-- BEGIN Given information --
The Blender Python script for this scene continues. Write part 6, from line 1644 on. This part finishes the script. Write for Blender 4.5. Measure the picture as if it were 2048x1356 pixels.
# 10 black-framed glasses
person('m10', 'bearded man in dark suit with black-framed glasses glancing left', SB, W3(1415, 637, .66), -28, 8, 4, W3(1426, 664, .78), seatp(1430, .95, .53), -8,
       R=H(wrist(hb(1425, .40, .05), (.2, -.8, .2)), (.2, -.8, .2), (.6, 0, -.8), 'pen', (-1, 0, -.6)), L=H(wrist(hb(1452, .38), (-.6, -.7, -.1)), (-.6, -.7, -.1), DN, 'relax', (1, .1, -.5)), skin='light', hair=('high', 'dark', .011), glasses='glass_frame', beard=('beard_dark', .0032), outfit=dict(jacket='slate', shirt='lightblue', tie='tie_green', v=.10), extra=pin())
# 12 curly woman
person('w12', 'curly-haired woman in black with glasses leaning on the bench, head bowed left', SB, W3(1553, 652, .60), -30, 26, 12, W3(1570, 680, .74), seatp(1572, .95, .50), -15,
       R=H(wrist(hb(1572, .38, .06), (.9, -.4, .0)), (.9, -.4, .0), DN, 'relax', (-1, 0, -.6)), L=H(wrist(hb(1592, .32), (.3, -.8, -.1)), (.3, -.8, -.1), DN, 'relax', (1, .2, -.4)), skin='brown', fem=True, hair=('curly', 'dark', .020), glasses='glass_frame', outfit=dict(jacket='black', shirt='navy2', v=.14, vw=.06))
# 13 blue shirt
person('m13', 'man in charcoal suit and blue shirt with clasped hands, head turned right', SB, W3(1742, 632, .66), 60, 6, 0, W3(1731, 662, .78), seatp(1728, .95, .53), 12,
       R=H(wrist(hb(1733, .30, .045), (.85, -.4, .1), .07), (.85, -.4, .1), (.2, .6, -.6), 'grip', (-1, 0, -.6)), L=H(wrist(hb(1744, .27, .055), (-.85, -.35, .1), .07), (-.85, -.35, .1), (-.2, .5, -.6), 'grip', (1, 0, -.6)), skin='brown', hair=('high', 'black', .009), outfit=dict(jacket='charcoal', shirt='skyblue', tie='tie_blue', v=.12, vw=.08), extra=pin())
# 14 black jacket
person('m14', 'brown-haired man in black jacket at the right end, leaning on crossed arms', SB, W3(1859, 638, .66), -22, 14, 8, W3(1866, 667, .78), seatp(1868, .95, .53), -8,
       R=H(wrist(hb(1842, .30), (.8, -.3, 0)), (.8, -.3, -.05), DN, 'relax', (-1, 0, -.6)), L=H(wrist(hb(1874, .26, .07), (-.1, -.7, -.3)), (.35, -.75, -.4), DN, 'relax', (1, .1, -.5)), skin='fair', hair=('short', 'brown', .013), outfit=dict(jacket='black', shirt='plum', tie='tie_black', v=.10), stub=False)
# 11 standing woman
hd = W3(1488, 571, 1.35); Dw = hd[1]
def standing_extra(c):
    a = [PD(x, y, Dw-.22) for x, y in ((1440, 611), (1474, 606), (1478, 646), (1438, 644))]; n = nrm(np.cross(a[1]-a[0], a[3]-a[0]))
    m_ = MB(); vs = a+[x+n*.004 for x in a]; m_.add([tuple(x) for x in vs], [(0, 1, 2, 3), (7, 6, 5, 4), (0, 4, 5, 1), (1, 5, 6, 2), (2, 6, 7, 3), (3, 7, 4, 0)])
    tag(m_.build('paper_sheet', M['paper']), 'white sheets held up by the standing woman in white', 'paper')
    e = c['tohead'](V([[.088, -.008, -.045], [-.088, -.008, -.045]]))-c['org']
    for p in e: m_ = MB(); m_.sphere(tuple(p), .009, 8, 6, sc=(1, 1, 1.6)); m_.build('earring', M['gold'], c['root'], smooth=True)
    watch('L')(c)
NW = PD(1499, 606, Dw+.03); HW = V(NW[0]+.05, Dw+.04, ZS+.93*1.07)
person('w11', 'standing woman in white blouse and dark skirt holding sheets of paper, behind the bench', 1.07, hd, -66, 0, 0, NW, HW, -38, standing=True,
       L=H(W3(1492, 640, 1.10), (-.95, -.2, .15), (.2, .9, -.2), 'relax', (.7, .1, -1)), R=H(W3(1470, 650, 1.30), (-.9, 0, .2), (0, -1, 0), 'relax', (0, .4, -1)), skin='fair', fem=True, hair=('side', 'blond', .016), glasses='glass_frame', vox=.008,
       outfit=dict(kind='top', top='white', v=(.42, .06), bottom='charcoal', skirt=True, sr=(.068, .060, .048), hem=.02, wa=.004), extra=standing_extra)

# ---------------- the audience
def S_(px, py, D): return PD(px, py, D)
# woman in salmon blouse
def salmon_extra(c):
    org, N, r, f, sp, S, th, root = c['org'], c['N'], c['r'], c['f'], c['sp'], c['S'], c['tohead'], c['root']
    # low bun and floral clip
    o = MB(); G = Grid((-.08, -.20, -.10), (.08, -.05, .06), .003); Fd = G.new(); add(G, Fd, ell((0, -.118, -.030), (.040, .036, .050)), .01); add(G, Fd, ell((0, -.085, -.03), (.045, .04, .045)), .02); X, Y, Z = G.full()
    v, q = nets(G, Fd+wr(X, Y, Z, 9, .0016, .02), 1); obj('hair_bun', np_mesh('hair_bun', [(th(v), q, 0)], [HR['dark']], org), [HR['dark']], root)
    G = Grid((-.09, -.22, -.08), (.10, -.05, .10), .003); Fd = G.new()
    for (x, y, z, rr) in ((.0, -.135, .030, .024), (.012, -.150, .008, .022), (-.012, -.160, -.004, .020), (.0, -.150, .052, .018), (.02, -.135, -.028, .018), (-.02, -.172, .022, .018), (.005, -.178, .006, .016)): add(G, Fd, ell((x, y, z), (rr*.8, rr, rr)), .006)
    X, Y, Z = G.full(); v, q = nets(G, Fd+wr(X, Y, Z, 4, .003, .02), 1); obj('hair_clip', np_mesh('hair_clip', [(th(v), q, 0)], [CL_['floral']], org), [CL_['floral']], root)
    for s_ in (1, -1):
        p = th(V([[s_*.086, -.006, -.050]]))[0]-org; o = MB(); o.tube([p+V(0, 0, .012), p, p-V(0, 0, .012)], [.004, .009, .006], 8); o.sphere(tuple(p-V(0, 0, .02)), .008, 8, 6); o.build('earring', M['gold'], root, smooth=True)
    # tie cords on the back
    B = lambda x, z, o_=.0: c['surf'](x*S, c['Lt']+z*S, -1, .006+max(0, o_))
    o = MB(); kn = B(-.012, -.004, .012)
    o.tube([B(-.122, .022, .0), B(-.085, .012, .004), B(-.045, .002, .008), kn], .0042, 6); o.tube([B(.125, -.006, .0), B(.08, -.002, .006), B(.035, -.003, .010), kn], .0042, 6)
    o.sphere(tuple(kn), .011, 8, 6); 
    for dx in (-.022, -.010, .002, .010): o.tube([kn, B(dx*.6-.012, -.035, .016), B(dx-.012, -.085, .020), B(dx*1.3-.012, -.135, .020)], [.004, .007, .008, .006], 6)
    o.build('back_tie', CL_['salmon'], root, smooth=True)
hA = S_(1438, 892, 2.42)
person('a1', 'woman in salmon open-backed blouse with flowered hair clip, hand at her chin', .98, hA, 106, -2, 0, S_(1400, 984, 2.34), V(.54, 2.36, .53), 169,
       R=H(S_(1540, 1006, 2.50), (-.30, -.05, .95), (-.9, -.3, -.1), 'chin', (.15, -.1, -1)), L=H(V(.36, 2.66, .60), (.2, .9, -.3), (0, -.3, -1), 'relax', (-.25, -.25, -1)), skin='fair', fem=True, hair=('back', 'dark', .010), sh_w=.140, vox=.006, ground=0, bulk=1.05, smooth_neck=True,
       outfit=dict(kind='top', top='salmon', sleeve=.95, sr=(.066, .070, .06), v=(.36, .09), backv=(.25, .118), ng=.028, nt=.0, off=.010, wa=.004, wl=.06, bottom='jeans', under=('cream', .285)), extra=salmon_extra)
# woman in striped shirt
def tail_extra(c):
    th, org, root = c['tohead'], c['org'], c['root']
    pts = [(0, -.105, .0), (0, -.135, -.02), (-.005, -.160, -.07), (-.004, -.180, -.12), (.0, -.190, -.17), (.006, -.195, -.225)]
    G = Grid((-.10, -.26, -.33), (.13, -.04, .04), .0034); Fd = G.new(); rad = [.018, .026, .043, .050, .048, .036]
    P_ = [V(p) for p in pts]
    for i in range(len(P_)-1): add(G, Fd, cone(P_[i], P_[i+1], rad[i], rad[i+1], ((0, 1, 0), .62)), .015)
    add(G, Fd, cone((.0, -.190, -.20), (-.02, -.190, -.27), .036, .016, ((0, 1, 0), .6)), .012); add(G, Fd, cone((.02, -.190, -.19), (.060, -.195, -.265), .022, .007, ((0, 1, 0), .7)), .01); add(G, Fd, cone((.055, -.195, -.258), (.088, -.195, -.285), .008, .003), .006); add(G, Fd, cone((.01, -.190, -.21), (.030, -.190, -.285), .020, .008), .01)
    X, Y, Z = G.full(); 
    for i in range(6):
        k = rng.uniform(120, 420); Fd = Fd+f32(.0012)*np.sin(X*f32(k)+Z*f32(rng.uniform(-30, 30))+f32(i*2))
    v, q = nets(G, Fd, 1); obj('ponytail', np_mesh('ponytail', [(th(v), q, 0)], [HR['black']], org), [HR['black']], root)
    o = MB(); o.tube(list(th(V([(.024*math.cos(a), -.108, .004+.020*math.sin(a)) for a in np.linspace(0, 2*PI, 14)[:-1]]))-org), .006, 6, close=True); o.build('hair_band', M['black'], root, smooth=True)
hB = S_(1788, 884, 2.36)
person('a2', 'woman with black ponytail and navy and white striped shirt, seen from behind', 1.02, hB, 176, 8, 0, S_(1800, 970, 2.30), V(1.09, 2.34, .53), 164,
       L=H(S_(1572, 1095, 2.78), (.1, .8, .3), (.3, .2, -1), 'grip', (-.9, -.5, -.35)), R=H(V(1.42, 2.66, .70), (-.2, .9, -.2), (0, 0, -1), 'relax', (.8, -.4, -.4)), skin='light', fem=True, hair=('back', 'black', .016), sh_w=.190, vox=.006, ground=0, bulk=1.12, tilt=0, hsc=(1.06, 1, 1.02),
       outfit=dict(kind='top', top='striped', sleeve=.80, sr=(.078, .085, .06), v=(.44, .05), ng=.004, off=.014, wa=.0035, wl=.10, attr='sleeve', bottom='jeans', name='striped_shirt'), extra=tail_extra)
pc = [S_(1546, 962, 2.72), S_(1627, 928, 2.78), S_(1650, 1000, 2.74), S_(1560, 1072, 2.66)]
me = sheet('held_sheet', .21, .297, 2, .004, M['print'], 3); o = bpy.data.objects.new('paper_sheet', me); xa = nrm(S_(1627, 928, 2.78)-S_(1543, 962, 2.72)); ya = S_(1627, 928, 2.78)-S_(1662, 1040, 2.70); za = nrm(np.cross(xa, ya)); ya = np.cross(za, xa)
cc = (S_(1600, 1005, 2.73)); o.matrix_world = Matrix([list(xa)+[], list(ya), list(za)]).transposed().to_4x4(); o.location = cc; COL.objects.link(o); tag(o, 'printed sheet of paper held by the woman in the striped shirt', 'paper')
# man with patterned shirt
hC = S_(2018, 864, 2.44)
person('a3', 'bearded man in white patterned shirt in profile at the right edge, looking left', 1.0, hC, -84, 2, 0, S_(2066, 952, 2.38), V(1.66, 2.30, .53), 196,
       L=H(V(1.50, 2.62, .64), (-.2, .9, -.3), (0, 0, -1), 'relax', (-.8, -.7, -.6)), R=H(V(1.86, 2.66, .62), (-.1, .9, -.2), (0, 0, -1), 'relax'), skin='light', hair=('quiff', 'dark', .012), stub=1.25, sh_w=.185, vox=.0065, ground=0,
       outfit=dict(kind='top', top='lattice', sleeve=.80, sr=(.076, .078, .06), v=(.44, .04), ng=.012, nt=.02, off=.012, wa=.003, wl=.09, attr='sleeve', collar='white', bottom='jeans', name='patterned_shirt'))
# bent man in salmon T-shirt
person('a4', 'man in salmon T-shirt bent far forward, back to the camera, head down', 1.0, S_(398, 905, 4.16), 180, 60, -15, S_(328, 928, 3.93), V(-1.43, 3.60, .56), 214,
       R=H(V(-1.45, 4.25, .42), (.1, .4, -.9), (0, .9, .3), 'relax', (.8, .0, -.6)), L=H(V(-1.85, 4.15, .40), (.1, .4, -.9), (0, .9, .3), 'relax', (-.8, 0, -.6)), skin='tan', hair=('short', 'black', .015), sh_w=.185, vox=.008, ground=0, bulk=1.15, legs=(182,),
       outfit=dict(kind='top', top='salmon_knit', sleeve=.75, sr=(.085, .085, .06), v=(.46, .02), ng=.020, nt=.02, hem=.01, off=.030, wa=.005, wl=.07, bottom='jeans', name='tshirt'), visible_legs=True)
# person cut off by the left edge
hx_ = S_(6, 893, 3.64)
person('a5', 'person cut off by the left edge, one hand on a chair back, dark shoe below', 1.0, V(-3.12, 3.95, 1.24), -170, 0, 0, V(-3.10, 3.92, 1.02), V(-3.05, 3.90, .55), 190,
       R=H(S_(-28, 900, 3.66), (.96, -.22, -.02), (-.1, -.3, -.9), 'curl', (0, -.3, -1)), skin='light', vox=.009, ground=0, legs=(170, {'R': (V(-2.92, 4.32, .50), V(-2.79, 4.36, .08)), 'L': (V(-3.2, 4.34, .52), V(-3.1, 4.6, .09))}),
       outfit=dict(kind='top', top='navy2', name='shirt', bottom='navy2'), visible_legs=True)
-- END Given information --
- Description of the task -
Which lines above contain "from"? Show each of them.

- Full response -
The Blender Python script for this scene continues. Write part 6, from line 1644 on. This part finishes the script. Write for Blender 4.5. Measure the picture as if it were 2048x1356 pixels.
person('a2', 'woman with black ponytail and navy and white striped shirt, seen from behind', 1.02, hB, 176, 8, 0, S_(1800, 970, 2.30), V(1.09, 2.34, .53), 164,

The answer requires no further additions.